Wounded service personnel returning from Iraq or Afghanistan ‘have been characterised (in part thanks to the well-intentioned efforts of organisations like Help for Heroes or communities like Royal Wootton Bassett) as victims, not victors, who have suffered in wars of “choice”, not wars of necessity.’

Britain abandoned national service in 1960 as it tied up regular soldiers and the economy was demanding further workers

The professor drew parallels with European neighbours such as Denmark, which has a Defence Day (compulsory for males; voluntary for females) when young people are ‘enticed to sign up for service or compelled into it’.

France, which is facing many of the same challenges as Britain, re-introduced compulsory military conscription two years ago, which was trialled with 2,000 French teenagers last year. 

Those aged 16 will be required to complete a month of compulsory service and can then opt for a further three-month voluntary service. 

Germany, which abandoned conscription in 2011, has also started considering conscription bringing in citizens from across the EU.

Estonia and Norway have both maintained military conscription along with Sweden, whose army takes in about 4,000 recruits annually. 

Conscription in the UK was thrown out in 1960 as it tied up regular soldiers in training and drained the workforce from the economy, according to the London-based National Army Museum.

Britain has only introduced conscription twice. It was brought in between 1916 and 1920 for the First World War, and re-started in 1939 due to the Second World War.

Initially recruiting men aged between 18 and 41 after 1939, it was then scaled back to recruit just 17 to 21 year-olds in 1949.

Soldiers were under conscription at times when Britain faced the Korea War in 1950 and Suez war in 1956.

Today, Britain’s army has shelled out more than £10million on recruitment adverts with varying degrees of success. 

Conscription across Europe: Nations not ducking responsibility for their armed forces

As it is hoped the study will begin to open debate over the UK’s defence strategy, many other countries in Europe have already introduced military service or conscripted it.

Britain ended its second period of conscription in 1960, which had required all men aged 17 to 21 to join the military, as it tied up regular soldiers in training and drained the economy’s workforce, according to the National Army Museum in London.

Denmark – National service is mandatory for all men aged 18 and above. The service lasts between four and 12 months. Women can also participate, but it is not an obligation.

Estonia – Conscription. The Eastern European nation brought in compulsory military service in 1991. Around 3,200 people, including women, are brought into the military every year for 11 months.

Norway – The UK’s North sea neighbour has mandatory military service but, in practice, only those that are keen to do it actually take part. Of the 63,841 men and women that were examined in 2012, only 9,265 were actually conscripted. Citizens needed good reasons to avoid the service until the early 2000s.

Sweden – Conscription has been mandatory for men since 1901. It was temporarily mothballed for seven years, before being re-activated in 2017 due to ‘increasing threats’. The army reportedly plans for 4,000 recruits annually.

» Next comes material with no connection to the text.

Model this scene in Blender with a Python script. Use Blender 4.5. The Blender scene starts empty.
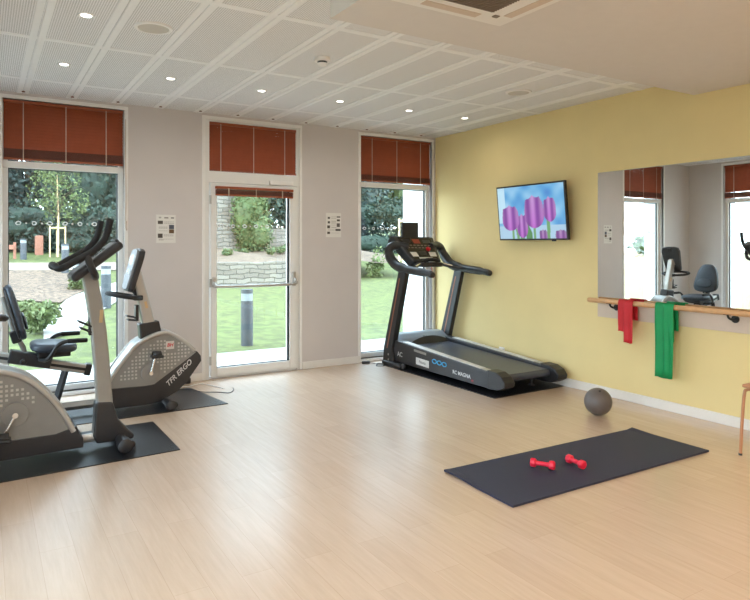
import bpy, bmesh, math, random
from mathutils import Vector, Matrix
C = bpy.context.scene.collection
PI = math.pi
random.seed(7)

# ------------------------------------------------------------------ camera
cam = bpy.data.cameras.new('camera'); co = bpy.data.objects.new('camera', cam); C.objects.link(co)
co.location = (-5.007, -6.616, 1.43); co.rotation_euler = (PI/2, 0, -0.55294)
cam.sensor_width = 36; cam.lens = 634.7/750*36; cam.shift_y = -55.8/750; cam.clip_start = .05; cam.clip_end = 300
bpy.context.scene.camera = co
# ------------------------------------------------------------------ world, exposure
SKY = 8.8
LAMP = .36
w = bpy.data.worlds.new('world'); bpy.context.scene.world = w; w.use_nodes = True
wt = w.node_tree; bg = wt.nodes['Background']
tc = wt.nodes.new('ShaderNodeTexCoord'); sx = wt.nodes.new('ShaderNodeSeparateXYZ'); rp = wt.nodes.new('ShaderNodeValToRGB')
wt.links.new(tc.outputs['Generated'], sx.inputs[0]); wt.links.new(sx.outputs['Z'], rp.inputs[0]); wt.links.new(rp.outputs[0], bg.inputs[0])
rp.color_ramp.elements[0].color = (.74, .87, 1, 1); rp.color_ramp.elements[1].color = (.62, .8, 1, 1)
bg.inputs[1].default_value = SKY
vs = bpy.context.scene.view_settings
vs.view_transform = 'Standard'; vs.look = 'None'; vs.gamma = 1; vs.exposure = .34; vs.use_curve_mapping = False

# ------------------------------------------------------------------ materials
def srgb(r, g, b):
    f = lambda c: (c/255/12.92) if c/255 <= .04045 else ((c/255+.055)/1.055)**2.4
    return (f(r), f(g), f(b), 1)
def mat(name, col, rough=.5, metal=0, noise=.06, scale=12, bump=0, spec=.5, coat=0, emit=None):
    m = bpy.data.materials.new(name); m.use_nodes = True; t = m.node_tree; b = t.nodes['Principled BSDF']
    b.inputs['Roughness'].default_value = rough; b.inputs['Metallic'].default_value = metal
    b.inputs['Specular IOR Level'].default_value = spec; b.inputs['Coat Weight'].default_value = coat; b.inputs['Coat Roughness'].default_value = .27; b.inputs['Coat IOR'].default_value = 1.6
    c = t.nodes.new('ShaderNodeTexCoord'); n = t.nodes.new('ShaderNodeTexNoise'); n.inputs['Scale'].default_value = scale
    n.inputs['Detail'].default_value = 3
    r = t.nodes.new('ShaderNodeValToRGB'); t.links.new(c.outputs['Object'], n.inputs[0]); t.links.new(n.outputs[0], r.inputs[0])
    a = [x*(1-noise) for x in col[:3]]; z = [min(1, x*(1+noise)) for x in col[:3]]
    r.color_ramp.elements[0].position = .35; r.color_ramp.elements[1].position = .65
    r.color_ramp.elements[0].color = (*a, 1); r.color_ramp.elements[1].color = (*z, 1)
    t.links.new(r.outputs[0], b.inputs['Base Color'])
    if bump:
        u = t.nodes.new('ShaderNodeBump'); u.inputs['Strength'].default_value = bump; u.inputs['Distance'].default_value = .01
        t.links.new(n.outputs[0], u.inputs['Height']); t.links.new(u.outputs[0], b.inputs['Normal'])
    if emit:
        b.inputs['Emission Color'].default_value = emit[0]; b.inputs['Emission Strength'].default_value = emit[1]
    return m
def vmat(name, emit=0, rough=.6):
    m = bpy.data.materials.new(name); m.use_nodes = True; t = m.node_tree; b = t.nodes['Principled BSDF']
    a = t.nodes.new('ShaderNodeVertexColor'); a.layer_name = 'col'
    t.links.new(a.outputs[0], b.inputs['Base Color']); b.inputs['Roughness'].default_value = rough
    if emit:
        b.inputs['Base Color'].default_value = (.02, .02, .02, 1); t.links.remove(b.inputs['Base Color'].links[0])
        t.links.new(a.outputs[0], b.inputs['Emission Color']); b.inputs['Emission Strength'].default_value = emit
    return m
def glass_mat():
    m = bpy.data.materials.new('window_glass'); m.use_nodes = True; t = m.node_tree; t.nodes.clear()
    o = t.nodes.new('ShaderNodeOutputMaterial'); x = t.nodes.new('ShaderNodeMixShader'); tr = t.nodes.new('ShaderNodeBsdfTransparent')
    g = t.nodes.new('ShaderNodeBsdfGlossy'); g.inputs['Roughness'].default_value = 0; l = t.nodes.new('ShaderNodeMath'); l.operation = 'MULTIPLY_ADD'; lw = t.nodes.new('ShaderNodeLayerWeight'); pw = t.nodes.new('ShaderNodeMath'); pw.operation = 'POWER'; pw.inputs[1].default_value = 5; l.inputs[1].default_value = .8; l.inputs[2].default_value = .04; t.links.new(lw.outputs['Facing'], pw.inputs[0]); t.links.new(pw.outputs[0], l.inputs[0])
    tr.inputs[0].default_value = (.93, .96, .95, 1)
    t.links.new(l.outputs[0], x.inputs[0]); t.links.new(tr.outputs[0], x.inputs[1]); t.links.new(g.outputs[0], x.inputs[2]); t.links.new(x.outputs[0], o.inputs[0])
    return m
def floor_mat():
    m = mat('oak_vinyl', (.5, .4, .3, 1), .40, spec=.6, coat=1); t = m.node_tree; b = t.nodes['Principled BSDF']
    for l in list(b.inputs['Base Color'].links): t.links.remove(l)
    c = t.nodes.new('ShaderNodeTexCoord'); mp = t.nodes.new('ShaderNodeMapping'); mp.inputs['Rotation'].default_value = (0, 0, PI/2)
    br = t.nodes.new('ShaderNodeTexBrick'); br.offset = .37; br.inputs['Scale'].default_value = 1
    br.inputs['Brick Width'].default_value = 1.1; br.inputs['Row Height'].default_value = .145; br.inputs['Mortar Size'].default_value = .0012
    br.inputs['Mortar Smooth'].default_value = .5; br.inputs['Bias'].default_value = 0
    A = srgb(207, 183, 160); B = srgb(200, 175, 151)
    br.inputs['Color1'].default_value = A; br.inputs['Color2'].default_value = B; br.inputs['Mortar'].default_value = srgb(186, 158, 132)
    t.links.new(c.outputs['Object'], mp.inputs[0]); t.links.new(mp.outputs[0], br.inputs[0])
    m2 = t.nodes.new('ShaderNodeMapping'); m2.inputs['Scale'].default_value = (22, 1.6, 1); n = t.nodes.new('ShaderNodeTexNoise')
    n.inputs['Scale'].default_value = 1.6; n.inputs['Detail'].default_value = 6; n.inputs['Roughness'].default_value = .62
    t.links.new(c.outputs['Object'], m2.inputs[0]); t.links.new(m2.outputs[0], n.inputs[0])
    r = t.nodes.new('ShaderNodeValToRGB'); r.color_ramp.elements[0].position = .35; r.color_ramp.elements[1].position = .68
    r.color_ramp.elements[0].color = (.86, .83, .79, 1); r.color_ramp.elements[1].color = (1.0, 1.0, 1.0, 1)
    x = t.nodes.new('ShaderNodeMix'); x.data_type = 'RGBA'; x.blend_type = 'MULTIPLY'; x.inputs[0].default_value = .8
    t.links.new(n.outputs[0], r.inputs[0]); t.links.new(br.outputs[0], x.inputs[6]); t.links.new(r.outputs[0], x.inputs[7])
    t.links.new(x.outputs[2], b.inputs['Base Color'])
    return m
def ceiling_mat():
    m = mat('perforated_board', srgb(228, 226, 222), .8); t = m.node_tree; b = t.nodes['Principled BSDF']
    for l in list(b.inputs['Base Color'].links): t.links.remove(l)
    c = t.nodes.new('ShaderNodeTexCoord'); s = t.nodes.new('ShaderNodeVectorMath'); s.operation = 'SCALE'; s.inputs['Scale'].default_value = 1/.0135
    f = t.nodes.new('ShaderNodeVectorMath'); f.operation = 'FRACTION'; q = t.nodes.new('ShaderNodeVectorMath'); q.operation = 'SUBTRACT'
    q.inputs[1].default_value = (.5, .5, 0); mu = t.nodes.new('ShaderNodeVectorMath'); mu.operation = 'MULTIPLY'; mu.inputs[1].default_value = (1, 1, 0)
    ln = t.nodes.new('ShaderNodeVectorMath'); ln.operation = 'LENGTH'; lt = t.nodes.new('ShaderNodeMath'); lt.operation = 'LESS_THAN'; lt.inputs[1].default_value = .3
    x = t.nodes.new('ShaderNodeMix'); x.data_type = 'RGBA'; x.inputs[6].default_value = srgb(236, 235, 235); x.inputs[7].default_value = srgb(178, 176, 173)
    t.links.new(c.outputs['Object'], s.inputs[0]); t.links.new(s.outputs[0], f.inputs[0]); t.links.new(f.outputs[0], q.inputs[0])
    t.links.new(q.outputs[0], mu.inputs[0]); t.links.new(mu.outputs[0], ln.inputs[0]); t.links.new(ln.outputs['Value'], lt.inputs[0])
    t.links.new(lt.outputs[0], x.inputs[0]); t.links.new(x.outputs[2], b.inputs['Base Color'])
    return m
def brick_mat(name, c1, c2, mo, bw, rh, ms, axes='XZ', rough=.85, bump=.4, wobble=0):
    m = mat(name, c1, rough); t = m.node_tree; b = t.nodes['Principled BSDF']
    for l in list(b.inputs['Base Color'].links): t.links.remove(l)
    c = t.nodes.new('ShaderNodeTexCoord'); s = t.nodes.new('ShaderNodeSeparateXYZ'); k = t.nodes.new('ShaderNodeCombineXYZ'); ad = t.nodes.new('ShaderNodeMath')
    t.links.new(c.outputs['Object'], s.inputs[0]); t.links.new(s.outputs[0], ad.inputs[0]); t.links.new(s.outputs[1], ad.inputs[1])
    t.links.new(ad.outputs[0], k.inputs[0]); t.links.new(s.outputs[2], k.inputs[1])
    br = t.nodes.new('ShaderNodeTexBrick'); br.inputs['Scale'].default_value = 1; br.inputs['Brick Width'].default_value = bw
    br.inputs['Row Height'].default_value = rh; br.inputs['Mortar Size'].default_value = ms; br.inputs['Mortar Smooth'].default_value = .4
    br.inputs['Color1'].default_value = c1; br.inputs['Color2'].default_value = c2; br.inputs['Mortar'].default_value = mo
    t.links.new(br.outputs[0], b.inputs['Base Color'])
    if wobble:
        nz = t.nodes.new('ShaderNodeTexNoise'); nz.inputs['Scale'].default_value = 2.5; vm = t.nodes.new('ShaderNodeVectorMath'); vm.operation = 'MULTIPLY_ADD'; vm.inputs[1].default_value = (wobble*3, wobble*2, 0)
        t.links.new(c.outputs['Object'], nz.inputs[0]); t.links.new(nz.outputs['Color'], vm.inputs[0]); t.links.new(k.outputs[0], vm.inputs[2]); t.links.new(vm.outputs[0], br.inputs[0])
    else: t.links.new(k.outputs[0], br.inputs[0])
    u = t.nodes.new('ShaderNodeBump'); u.inputs['Strength'].default_value = bump; u.inputs['Distance'].default_value = .01; u.invert = True
    t.links.new(br.outputs['Fac'], u.inputs['Height']); t.links.new(u.outputs[0], b.inputs['Normal'])
    return m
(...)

Germany – The country considered re-introducing the service in 2016 in its 69-page Concept for Civil Defence report. Although abandoned in 2011, the German constitution allows for it to be easily re-introduced if needed.

France –  The country brought back national service in 2018, making it compulsory for all 16-year-old girls and boys. There is a mandatory one-month placement and a further voluntary three-month placement. It was piloted for the first time last year with 2,000 French teenagers.